Une loi au service des PME et des citoyens européens

Un marché avec plus de concurrence pour les PME européenne

Les petites et moyennes entreprises européenne devraient payer moins de frais de commissions pour leurs offres dans les App Stores. Des commissions de 30%, comme celles prélevées par Apple, ne devraient plus être possibles. Elles auront accès aux données générées par les consommateurs lors de l’utilisation de leurs services sur une plateforme Internet. Les éditeurs et autres annonceurs devraient pouvoir comprendre qui voit leur publicité et, de manière générale, obtenir davantage d’informations sur l’impact de leur publicité.

Et concrètement pour les citoyens européens ?

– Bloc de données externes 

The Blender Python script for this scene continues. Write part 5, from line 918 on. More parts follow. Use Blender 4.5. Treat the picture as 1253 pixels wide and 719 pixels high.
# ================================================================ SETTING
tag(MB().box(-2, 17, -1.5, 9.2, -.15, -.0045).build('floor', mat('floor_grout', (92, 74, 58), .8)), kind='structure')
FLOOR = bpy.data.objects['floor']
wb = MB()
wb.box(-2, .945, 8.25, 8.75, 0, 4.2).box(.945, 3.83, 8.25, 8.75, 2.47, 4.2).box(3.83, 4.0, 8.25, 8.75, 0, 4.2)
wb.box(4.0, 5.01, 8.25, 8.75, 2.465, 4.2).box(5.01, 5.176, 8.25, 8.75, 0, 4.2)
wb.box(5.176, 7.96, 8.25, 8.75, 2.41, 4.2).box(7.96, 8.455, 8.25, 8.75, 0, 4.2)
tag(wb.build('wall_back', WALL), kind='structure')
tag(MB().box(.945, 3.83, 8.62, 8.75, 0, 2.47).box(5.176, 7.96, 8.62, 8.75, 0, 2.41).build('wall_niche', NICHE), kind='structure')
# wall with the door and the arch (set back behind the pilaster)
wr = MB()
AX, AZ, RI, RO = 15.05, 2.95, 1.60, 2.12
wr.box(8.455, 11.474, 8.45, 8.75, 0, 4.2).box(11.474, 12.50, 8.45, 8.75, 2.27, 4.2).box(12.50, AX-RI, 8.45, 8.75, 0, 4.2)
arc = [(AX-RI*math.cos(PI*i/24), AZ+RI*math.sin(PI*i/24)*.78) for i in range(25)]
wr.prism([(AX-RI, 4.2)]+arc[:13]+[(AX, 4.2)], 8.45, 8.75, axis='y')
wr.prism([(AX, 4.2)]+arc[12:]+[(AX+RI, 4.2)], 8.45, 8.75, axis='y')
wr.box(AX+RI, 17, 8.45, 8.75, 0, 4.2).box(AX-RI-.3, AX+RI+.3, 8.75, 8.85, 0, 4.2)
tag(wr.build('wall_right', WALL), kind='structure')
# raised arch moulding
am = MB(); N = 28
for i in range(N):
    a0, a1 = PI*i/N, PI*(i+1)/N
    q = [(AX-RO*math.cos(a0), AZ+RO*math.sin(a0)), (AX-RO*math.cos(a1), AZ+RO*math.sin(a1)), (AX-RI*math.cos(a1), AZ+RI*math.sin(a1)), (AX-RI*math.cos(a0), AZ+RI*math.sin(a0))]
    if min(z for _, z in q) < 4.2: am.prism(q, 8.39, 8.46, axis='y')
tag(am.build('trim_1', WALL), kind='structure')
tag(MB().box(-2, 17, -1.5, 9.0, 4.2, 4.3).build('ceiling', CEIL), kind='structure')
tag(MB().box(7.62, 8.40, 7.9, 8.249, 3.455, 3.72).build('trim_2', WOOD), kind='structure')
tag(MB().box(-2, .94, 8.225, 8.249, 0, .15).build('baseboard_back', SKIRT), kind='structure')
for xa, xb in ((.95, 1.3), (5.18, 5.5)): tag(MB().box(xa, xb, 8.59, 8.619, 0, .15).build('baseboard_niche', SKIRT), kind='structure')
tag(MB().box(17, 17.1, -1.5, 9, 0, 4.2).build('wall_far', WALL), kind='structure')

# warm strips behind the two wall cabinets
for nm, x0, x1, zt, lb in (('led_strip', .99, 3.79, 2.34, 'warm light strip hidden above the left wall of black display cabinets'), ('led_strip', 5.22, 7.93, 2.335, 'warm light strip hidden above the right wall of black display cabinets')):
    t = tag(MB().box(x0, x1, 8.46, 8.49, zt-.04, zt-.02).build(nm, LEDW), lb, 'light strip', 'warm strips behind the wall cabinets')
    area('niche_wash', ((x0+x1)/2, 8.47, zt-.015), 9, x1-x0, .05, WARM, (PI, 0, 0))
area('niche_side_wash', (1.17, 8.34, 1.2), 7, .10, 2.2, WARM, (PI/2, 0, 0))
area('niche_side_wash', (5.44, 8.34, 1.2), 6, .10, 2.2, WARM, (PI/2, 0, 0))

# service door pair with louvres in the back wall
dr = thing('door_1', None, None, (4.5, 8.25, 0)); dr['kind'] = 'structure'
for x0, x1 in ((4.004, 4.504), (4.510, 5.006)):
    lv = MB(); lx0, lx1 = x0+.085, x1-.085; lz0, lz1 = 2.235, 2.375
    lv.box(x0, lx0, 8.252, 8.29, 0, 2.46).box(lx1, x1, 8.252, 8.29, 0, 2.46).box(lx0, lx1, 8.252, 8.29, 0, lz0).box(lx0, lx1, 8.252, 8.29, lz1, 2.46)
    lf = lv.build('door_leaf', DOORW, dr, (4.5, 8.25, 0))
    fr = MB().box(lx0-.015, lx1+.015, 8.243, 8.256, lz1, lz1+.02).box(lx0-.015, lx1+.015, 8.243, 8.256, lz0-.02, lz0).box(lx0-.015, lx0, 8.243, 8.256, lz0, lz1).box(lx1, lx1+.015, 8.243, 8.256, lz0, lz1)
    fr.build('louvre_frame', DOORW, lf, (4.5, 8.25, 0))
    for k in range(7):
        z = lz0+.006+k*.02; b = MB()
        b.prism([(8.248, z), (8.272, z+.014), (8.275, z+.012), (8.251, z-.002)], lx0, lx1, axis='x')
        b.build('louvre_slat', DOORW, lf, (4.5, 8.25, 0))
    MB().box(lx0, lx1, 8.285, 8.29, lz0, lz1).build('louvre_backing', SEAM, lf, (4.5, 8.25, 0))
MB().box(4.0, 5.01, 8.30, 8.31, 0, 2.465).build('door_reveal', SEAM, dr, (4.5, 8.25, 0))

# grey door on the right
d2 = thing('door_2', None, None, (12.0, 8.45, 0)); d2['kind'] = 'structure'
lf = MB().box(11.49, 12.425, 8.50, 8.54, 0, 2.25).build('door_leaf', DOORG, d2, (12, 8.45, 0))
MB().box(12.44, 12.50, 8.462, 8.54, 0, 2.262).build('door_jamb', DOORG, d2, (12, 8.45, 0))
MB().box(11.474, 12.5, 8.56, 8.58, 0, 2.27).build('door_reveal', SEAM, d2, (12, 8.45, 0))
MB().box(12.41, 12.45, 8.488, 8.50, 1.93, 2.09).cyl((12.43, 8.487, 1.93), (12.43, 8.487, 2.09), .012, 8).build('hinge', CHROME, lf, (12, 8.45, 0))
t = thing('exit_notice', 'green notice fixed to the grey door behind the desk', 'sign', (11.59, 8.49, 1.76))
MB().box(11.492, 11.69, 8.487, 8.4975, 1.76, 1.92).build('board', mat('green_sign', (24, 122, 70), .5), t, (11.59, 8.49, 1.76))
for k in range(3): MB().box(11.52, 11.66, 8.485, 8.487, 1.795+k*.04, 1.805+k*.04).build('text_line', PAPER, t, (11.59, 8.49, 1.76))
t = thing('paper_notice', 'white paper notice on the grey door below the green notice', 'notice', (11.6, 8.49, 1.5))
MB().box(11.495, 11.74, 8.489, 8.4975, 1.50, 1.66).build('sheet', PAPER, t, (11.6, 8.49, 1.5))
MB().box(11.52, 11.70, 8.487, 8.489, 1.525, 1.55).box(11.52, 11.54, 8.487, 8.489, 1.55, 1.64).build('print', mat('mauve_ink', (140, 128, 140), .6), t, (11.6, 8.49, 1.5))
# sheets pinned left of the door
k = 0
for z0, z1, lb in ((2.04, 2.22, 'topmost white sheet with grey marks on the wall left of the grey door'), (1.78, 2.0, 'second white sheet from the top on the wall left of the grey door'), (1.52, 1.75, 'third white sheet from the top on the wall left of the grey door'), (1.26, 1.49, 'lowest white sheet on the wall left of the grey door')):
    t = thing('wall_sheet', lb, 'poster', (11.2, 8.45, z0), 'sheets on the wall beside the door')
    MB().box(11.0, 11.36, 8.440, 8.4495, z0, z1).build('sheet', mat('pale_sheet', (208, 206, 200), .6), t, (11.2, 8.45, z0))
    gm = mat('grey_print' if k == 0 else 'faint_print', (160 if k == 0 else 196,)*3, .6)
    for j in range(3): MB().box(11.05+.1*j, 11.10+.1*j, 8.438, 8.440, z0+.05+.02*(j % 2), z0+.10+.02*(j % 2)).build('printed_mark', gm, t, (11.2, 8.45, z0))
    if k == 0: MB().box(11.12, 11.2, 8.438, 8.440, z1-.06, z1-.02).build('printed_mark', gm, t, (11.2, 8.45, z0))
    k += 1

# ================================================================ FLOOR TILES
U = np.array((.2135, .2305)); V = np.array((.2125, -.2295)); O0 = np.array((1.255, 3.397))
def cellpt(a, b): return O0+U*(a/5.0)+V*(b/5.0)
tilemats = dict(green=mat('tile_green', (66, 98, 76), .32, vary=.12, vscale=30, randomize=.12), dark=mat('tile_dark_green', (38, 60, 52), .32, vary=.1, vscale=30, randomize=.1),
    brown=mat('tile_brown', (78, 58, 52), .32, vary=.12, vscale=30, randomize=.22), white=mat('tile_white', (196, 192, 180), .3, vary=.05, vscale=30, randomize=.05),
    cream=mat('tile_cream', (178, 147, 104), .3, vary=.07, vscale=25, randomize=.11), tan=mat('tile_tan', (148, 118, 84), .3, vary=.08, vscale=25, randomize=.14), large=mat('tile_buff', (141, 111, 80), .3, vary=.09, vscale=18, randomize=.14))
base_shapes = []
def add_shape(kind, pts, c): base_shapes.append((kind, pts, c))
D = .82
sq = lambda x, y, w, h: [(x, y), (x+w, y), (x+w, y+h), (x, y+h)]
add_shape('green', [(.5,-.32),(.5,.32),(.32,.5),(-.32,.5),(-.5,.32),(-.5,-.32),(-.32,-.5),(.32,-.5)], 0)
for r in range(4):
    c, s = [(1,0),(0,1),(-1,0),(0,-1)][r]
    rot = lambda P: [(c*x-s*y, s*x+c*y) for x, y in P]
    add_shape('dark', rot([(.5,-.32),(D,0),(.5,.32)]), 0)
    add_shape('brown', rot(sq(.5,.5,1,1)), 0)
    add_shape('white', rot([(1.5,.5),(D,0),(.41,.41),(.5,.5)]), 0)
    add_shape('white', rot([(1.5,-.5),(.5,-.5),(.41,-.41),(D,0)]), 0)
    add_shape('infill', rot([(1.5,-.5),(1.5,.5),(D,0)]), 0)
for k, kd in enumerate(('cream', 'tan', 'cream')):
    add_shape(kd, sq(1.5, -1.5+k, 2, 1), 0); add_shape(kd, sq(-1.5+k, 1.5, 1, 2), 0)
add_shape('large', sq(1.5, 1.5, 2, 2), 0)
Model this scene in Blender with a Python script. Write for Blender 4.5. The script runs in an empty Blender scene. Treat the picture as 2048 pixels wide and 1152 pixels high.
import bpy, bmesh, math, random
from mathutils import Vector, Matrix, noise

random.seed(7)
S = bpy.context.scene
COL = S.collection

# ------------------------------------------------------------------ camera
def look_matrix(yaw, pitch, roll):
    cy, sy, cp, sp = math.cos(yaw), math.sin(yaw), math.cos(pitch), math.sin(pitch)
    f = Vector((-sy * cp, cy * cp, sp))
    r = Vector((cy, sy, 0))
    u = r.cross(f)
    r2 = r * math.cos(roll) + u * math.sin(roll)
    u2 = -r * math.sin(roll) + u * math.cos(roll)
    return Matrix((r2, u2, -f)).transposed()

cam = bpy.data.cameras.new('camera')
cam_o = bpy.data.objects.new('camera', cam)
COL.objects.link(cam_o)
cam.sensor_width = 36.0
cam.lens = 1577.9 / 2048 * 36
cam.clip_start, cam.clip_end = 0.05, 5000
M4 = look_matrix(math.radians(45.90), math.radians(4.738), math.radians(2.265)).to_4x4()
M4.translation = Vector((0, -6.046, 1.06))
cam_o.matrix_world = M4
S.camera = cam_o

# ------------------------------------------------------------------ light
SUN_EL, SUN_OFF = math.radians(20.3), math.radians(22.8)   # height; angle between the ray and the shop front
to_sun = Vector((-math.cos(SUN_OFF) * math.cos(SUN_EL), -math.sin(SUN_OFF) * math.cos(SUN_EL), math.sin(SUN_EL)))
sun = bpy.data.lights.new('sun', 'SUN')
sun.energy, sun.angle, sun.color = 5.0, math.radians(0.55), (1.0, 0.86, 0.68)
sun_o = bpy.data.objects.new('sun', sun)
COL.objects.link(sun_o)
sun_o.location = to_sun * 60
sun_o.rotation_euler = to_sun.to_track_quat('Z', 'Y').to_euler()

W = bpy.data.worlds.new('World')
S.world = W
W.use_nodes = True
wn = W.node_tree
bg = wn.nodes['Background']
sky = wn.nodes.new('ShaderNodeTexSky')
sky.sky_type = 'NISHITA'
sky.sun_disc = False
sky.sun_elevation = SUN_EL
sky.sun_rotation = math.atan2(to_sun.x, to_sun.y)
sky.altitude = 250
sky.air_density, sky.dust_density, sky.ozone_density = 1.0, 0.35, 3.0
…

Tout d’abord, cela signifie avant tout que la concurrence sur Internet sera renforcée. Les citoyens peuvent donc espérer des offres plus avantageuses ou - après tout, de nombreuses offres Internet sont de toute façon « gratuites », du moins à première vue - de meilleures offres.

L’un des objectifs est d’offrir une plus grande liberté de choix. Par exemple, les utilisateurs doivent pouvoir décider eux-mêmes quel navigateur, quel assistant virtuel, quel moteur de recherche ils veulent utiliser.

Cela signifie, par exemple, qu’un smartphone équipé du système d’exploitation Android de Google ne doit plus avoir automatiquement le navigateur Chrome de Google comme application par défaut. Au lieu de cela, il devrait y avoir un écran de sélection lors de la configuration de l’appareil. Il en va de même pour les stores d’applications.

Il sera peut-être possible à l’avenir d’installer des applications par d’autres moyens que les stores d’applications officiels des fabricants Google et Apple. Apple, en particulier, s’y est toujours massivement opposé.

Un autre point est l’utilisation des données personnelles à des fins publicitaires. Selon le DMA, les jeux de données individuels ne peuvent être combinés entre eux que si l’utilisateur y consent expressément.

Cela signifie que celui qui utilise, par exemple, le service de santé d’un grand groupe de montres connectées doit pouvoir choisir si les données qui en résultent peuvent être combinées avec les données d’autres services du groupe.